アメリカ/フランス 2002
監督、脚本 ブライアン・デ・パルマ
ものすごく簡単に言ってしまうと悪女を描いたサスペンスなわけですが、シナリオがね、これ、どうなんだろう、と。
終盤ぐらいまではまあ、悪くはない、って感じだったんです。
相変わらずカメラワークが流麗で、お得意の分割画面も大活躍、ああ、デパルマらしいなあ、今回は回帰路線か、とファンとしては定番ながらも安心してみれる出来でして。

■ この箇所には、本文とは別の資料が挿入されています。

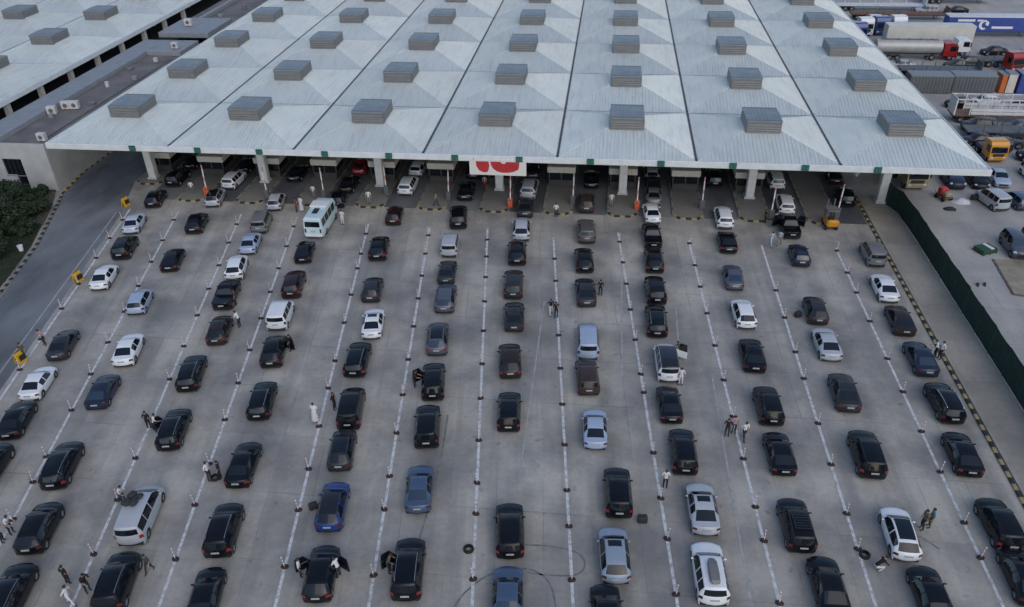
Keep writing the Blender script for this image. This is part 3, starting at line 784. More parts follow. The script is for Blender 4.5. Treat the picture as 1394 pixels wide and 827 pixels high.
# raised boom barriers
BAR = [(16.15, 2.7, 1), (23.64, 2.5, 0), (30.35, 3.0, 0), (37.35, 4.7, 0), (44.9, 3.7, 0), (52.2, 2.5, 1), (59.2, 3.7, 0), (66.4, 3.0, 1), (73.6, 3.7, 0), (80.8, 1.9, 0), (88.0, 3.0, 0)]
cab = MB().box(-.27, .27, -.2, .2, .15, 1.25, bev=.04).mesh('cabinet'); arm = MB(); 
for k in range(6): arm.box(-.06, .06, -.05, .05, 1.0 + k * .5, 1.5 + k * .5 - .002, mi=1 if k % 3 == 2 else 0)
arm = arm.mesh('arm'); hub = MB().cyl((0, -.25, 1.05), (0, .25, 1.05), .11).mesh('pivot')
for n, (x, y, o) in enumerate(BAR):
    r = empty('boom_barrier', (x, y, 0), 0, ('orange' if o else 'dark') + ' boom barrier with raised white arm on the ' + ORD[int(round((x - 1.6) / 7.2)) - 1] + ' island', 'barrier', 'boom barriers')
    put('cabinet', cab, 'barrier_orange' if o else 'barrier_grey', r); a = put('arm', arm, ['white_plastic', 'post_red'], r, (0, 0, 0)); a.rotation_euler.x = R(random.uniform(-3, 2))
    a.rotation_euler.y = R(random.uniform(-2, 2)); put('pivot', hub, 'barrier_grey', r)

# ------------------------------------------------------------------ building on the left
ROOFZ = 5.75
bl = empty('service_building', (-14, 2.9, 0), 0, 'low white rendered building with flat brown roof between the two canopies', 'building')
bx0, bx1, by1, bz = -13.0, 11.2, 58.0, 6.55      # local to (-14, 2.9)
MB().box(-16, 6.4, 0, .3, 0, 1.85).box(7.65, 11.2, 0, .3, 0, 1.85).box(-16, -4.0, 0, .3, 1.85, 3.95).box(-.4, 5.2, 0, .3, 1.85, 3.95).box(7.65, 11.2, 0, .3, 1.85, 3.95).box(-16, 11.2, 0, .3, 3.95, ROOFZ + .12).build('front_wall', 'white_render', bl)
MB().box(10.9, 11.2, .303, 85, 0, ROOFZ - .05).build('side_wall', 'side_render', bl)
MB().box(1.7, 10.897, .303, 37, ROOFZ - .3, ROOFZ).build('roof', 'flat_roof', bl)
MB().box(1.7, 10.897, 47, 110, ROOFZ - .3, ROOFZ).build('roof', 'flat_roof', bl)
MB().box(1.8, 5.4, .32, 42.5, ROOFZ + .004, ROOFZ + .65, bev=.04).build('roof_gallery', 'grey_coping', bl)
MB().box(5.403, 10.89, 36.0, 42.5, ROOFZ + .004, ROOFZ + .63, bev=.04).build('roof_gallery', 'grey_coping', bl)
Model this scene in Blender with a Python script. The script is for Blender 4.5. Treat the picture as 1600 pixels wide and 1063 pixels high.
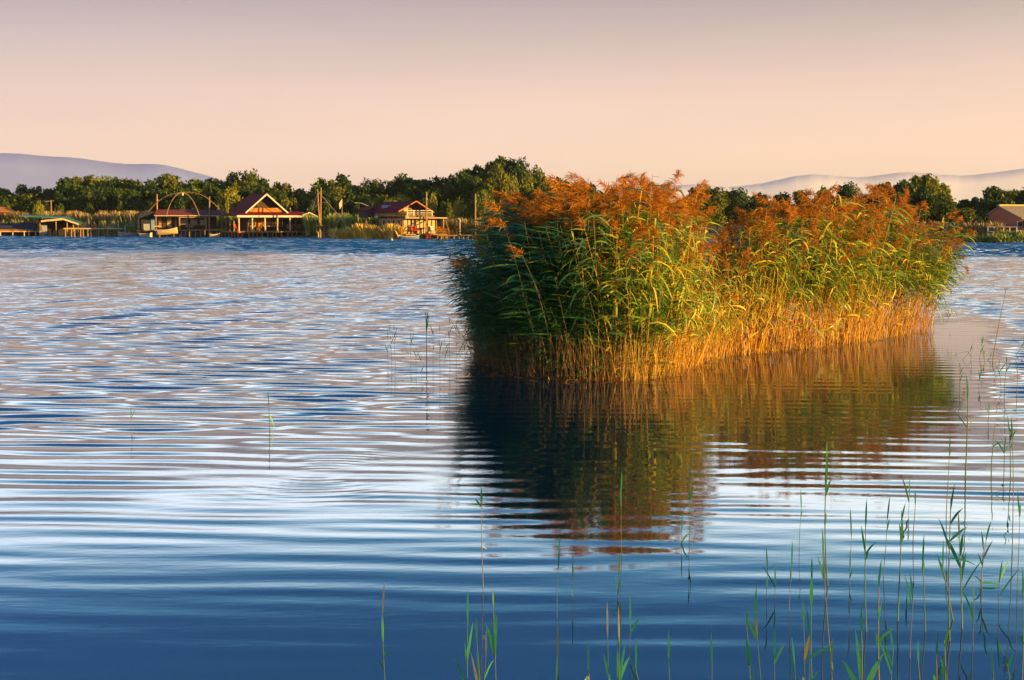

悪女リリーを追う悪党仲間が衝動的過ぎてかなり頭が悪いけどこれは作品的に大丈夫なのか?とか、アントニオ・バンデラスがあまりにも冴えなくてその使えなさに驚いたとか、色々ありましたが、顛末が気になるテンションは維持していたように思います。
問題はやっぱりどんでん返し。
これねー、ある種禁じ手なんじゃないか、と思うわけです。
なんでもあり、になっちゃいますしね。
これを良しとする、ということは「正しく生きなさい」と宗教的、道徳的に諭すのと同義になってしまうと思うんですね。
前半でさんざん猥雑極まりないことやっておいて、最後に説教かよ、風俗で嬢を諭すオヤジか、お前は!となっちゃいますわな。
さらにひどいのがラストシーン。
トラックの運転手、完全な巻き添えで被害者。
可哀想過ぎて目もあてられない。
運命は残酷で、数ある選択肢がその命運を分ける、とでも言いたかったのかもしれませんが、そこまで冷徹に傍観者をきどるのであれば、バンデラス演じるパパラッチや警部や大使のその後の生活も描写すべきであった、と思います。
でないと意図が伝わりにくいし、このままじゃあリリー1人勝ちでウハウハ、としか見れないわけです。
なんとなくリリーが改心したかのように見せかけて、実はただ単に後味が悪いだけ、というよくわからない作品でしたね。
デパルマらしいんですけどね、どうにも解せない、というのが私の正直な感想でしょうか。